La transacción los tienta y a la vez los atemoriza. ¿No había en el
hecho de contar a los siervos muertos a partir del último censo, de
hacer listas pormenorizadas con sus nombres, sus fechas de nacimiento,
estado de salud, tipo de trabajo realizado en la hacienda, un tufillo
diabólico? Sin embargo, las artes del melifluo Chíchikov logran siempre
estimular la codicia de los terratenientes, quienes terminan
irremisiblemente por vender a sus muertos.
La sucesiva intensificación del misterio y de la
demora por aclararlo es el procedimiento que se convertirá más tarde en
esencial para estructurar una novela policial. Ante el avance del
misterio, el lector tratará de asirse a cualquier detalle para
descifrar los designios de los protagonistas, para orientarse un poco,
al menos. Por más caricaturescos que sean los retratos de los
personajes, el planteamiento de las situaciones, el avance preciso y
detallado de la narración y lo disparatado de los diálogos, Gogol nos
coloca siempre en la realidad, aunque se trate de una realidad
deformada, estilizada, martirizada; una realidad enemiga de lo que
conocemos como tal; nada en esa estructura nos hace pensar que nos
movemos en los dominios de la literatura fantástica. Al final, nos
enteramos de que Chíchikov es un impostor con antecedentes delictuosos
que pretende hacer una magna estafa hipotecando como seres vivientes
las almas muertas que ha comprado.
Sergio Pitol en su casa en Xalapa.
Foto: Marco Peláez/ archivo La Jornada |
Más cercano a la literatura policial se
encuentra Dickens. En efecto, el inglés tiene un pie clavado en esa
novedosa forma narrativa. Su último libro, por desgracia inconcluso, El misterio de Edwin Drood,
desarrolla una trama tenebrosa estructurada de acuerdo con las
novedosas reglas creadas por el género policial. Víktor Sklovsky señala
en Teoría de la prosa, ese libro capital del formalismo ruso, que buena parte de sus novelas, en especial La pequeña Dorrit,
están compuestas a base de varias líneas temáticas que contienen uno o
varios misterios, para luego, antes de llegar al final, hacerlas
convergir en un cauce general, llegar a una apoteosis y resolver todos
los enigmas.
Según Sklovski, los dos procedimientos
fundamentales de la novela de misterio consisten en un retardamiento
voluntario de las soluciones y en un “extrañamiento” radical que al
distanciarnos de los acontecimientos narrados atenúa cualquier emoción.

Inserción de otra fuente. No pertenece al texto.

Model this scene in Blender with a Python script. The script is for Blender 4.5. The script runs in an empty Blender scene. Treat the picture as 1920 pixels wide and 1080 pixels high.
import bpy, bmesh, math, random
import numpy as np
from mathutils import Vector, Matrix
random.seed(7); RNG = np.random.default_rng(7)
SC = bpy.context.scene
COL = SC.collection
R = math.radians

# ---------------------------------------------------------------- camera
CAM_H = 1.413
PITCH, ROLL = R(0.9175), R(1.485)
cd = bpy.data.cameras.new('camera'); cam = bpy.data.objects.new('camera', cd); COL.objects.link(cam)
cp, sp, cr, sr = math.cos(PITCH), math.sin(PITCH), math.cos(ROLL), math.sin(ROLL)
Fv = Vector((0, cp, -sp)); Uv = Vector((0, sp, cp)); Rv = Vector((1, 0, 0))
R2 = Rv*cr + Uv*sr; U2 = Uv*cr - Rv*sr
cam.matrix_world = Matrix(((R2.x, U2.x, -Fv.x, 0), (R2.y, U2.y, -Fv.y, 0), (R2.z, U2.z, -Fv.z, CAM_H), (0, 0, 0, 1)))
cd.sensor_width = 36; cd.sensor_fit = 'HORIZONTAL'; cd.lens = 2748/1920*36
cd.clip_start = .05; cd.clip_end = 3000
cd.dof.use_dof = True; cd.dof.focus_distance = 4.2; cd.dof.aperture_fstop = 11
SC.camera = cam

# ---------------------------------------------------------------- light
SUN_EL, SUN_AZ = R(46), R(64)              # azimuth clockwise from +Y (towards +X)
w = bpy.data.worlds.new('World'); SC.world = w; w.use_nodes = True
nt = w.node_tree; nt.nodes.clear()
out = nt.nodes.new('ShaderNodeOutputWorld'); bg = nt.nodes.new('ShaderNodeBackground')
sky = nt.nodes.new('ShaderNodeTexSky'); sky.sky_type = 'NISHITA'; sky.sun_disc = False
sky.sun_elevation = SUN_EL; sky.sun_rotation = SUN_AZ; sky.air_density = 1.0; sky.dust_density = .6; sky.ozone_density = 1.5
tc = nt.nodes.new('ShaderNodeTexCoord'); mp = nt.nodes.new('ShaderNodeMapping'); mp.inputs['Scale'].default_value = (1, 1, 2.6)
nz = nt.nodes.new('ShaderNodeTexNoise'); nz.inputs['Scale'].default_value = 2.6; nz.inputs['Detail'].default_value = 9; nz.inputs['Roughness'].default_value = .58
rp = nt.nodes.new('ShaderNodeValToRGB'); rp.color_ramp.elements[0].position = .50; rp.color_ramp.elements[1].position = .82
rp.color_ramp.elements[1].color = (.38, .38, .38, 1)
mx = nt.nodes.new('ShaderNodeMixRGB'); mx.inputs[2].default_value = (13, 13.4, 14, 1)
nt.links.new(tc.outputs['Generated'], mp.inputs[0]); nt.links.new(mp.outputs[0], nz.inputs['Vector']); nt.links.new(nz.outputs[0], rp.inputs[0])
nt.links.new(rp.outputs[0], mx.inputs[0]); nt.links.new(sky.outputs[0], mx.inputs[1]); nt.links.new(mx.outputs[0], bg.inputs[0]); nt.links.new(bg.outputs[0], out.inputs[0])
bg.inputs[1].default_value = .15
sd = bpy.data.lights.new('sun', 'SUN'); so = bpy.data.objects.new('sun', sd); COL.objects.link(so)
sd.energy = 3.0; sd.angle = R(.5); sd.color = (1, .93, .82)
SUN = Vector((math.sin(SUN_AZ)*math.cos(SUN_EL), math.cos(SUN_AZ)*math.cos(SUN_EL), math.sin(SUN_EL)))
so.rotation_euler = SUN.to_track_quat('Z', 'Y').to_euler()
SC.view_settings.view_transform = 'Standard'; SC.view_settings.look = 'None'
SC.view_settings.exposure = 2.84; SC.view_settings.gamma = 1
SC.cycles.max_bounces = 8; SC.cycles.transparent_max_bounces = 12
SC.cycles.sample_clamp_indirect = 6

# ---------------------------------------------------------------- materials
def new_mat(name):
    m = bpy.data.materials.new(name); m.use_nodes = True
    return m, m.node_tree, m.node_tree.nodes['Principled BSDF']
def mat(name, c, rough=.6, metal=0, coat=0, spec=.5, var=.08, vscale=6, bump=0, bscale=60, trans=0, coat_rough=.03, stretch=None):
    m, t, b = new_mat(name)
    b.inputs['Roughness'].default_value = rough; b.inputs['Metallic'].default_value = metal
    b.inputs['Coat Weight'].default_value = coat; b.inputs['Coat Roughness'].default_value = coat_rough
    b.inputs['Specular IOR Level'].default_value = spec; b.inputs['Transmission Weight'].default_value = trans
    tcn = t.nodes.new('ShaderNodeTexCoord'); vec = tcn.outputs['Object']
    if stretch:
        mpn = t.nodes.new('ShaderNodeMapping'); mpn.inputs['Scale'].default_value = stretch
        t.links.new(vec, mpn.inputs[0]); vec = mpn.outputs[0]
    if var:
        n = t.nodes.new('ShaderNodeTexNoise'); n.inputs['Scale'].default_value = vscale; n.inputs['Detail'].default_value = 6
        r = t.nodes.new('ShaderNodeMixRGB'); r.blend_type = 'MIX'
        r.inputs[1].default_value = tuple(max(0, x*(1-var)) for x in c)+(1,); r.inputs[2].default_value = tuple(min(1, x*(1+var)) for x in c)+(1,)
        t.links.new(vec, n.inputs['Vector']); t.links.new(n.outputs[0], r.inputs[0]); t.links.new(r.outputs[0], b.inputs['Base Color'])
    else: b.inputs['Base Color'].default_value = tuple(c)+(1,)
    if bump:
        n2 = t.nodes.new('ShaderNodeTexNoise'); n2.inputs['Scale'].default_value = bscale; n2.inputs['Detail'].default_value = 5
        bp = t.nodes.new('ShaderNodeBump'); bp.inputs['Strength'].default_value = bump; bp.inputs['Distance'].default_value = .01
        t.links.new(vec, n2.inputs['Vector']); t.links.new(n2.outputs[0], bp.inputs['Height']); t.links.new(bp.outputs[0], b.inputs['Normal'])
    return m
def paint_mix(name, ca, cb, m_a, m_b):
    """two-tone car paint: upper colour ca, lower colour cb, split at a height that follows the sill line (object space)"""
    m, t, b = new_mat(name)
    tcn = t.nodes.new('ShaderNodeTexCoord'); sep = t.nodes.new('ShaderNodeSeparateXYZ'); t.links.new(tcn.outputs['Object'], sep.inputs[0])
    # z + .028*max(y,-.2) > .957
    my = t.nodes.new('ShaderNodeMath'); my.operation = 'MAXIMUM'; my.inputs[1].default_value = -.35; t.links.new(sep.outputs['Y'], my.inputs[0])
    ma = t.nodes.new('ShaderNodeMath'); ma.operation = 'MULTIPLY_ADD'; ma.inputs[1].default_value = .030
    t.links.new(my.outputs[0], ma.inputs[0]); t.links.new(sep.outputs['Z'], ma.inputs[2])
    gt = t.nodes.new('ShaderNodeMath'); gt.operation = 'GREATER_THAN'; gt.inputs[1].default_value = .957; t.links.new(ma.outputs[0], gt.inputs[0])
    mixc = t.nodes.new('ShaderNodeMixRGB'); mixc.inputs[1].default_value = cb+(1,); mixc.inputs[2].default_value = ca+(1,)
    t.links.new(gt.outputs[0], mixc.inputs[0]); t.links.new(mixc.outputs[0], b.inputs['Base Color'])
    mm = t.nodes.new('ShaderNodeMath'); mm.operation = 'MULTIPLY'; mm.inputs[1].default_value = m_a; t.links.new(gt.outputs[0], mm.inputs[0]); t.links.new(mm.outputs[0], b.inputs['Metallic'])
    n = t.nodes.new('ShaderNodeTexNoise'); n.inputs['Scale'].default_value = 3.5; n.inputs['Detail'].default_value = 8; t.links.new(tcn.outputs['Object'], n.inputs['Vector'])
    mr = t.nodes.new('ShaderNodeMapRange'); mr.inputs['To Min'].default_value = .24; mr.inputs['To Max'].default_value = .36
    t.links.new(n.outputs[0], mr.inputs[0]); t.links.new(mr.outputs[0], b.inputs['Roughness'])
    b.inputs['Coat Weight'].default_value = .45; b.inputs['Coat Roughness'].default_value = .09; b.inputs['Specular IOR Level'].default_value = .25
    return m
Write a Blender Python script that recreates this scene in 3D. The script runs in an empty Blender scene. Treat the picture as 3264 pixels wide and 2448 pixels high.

El pathos desmedido que había devastado zonas inmensas del
Dickens juvenil aparece en su último período siempre contenido. Lo
asesinatos no nos alteran, sino que sólo acrecientan nuestro interés en
la lectura; sus crímenes, como los de Las mil y una noches,
carecen de sangre verdadera, al grado que una novela policial con un
único asesinato no resulta tan apetecible como la que contiene dos o más
crímenes subsidiarios. Por otra parte, la voluntaria detención de la
acción, su parsimonia, derivará en un refuerzo de la atención, en esa
espera nerviosa de soluciones que se conoce con el nombre de suspense.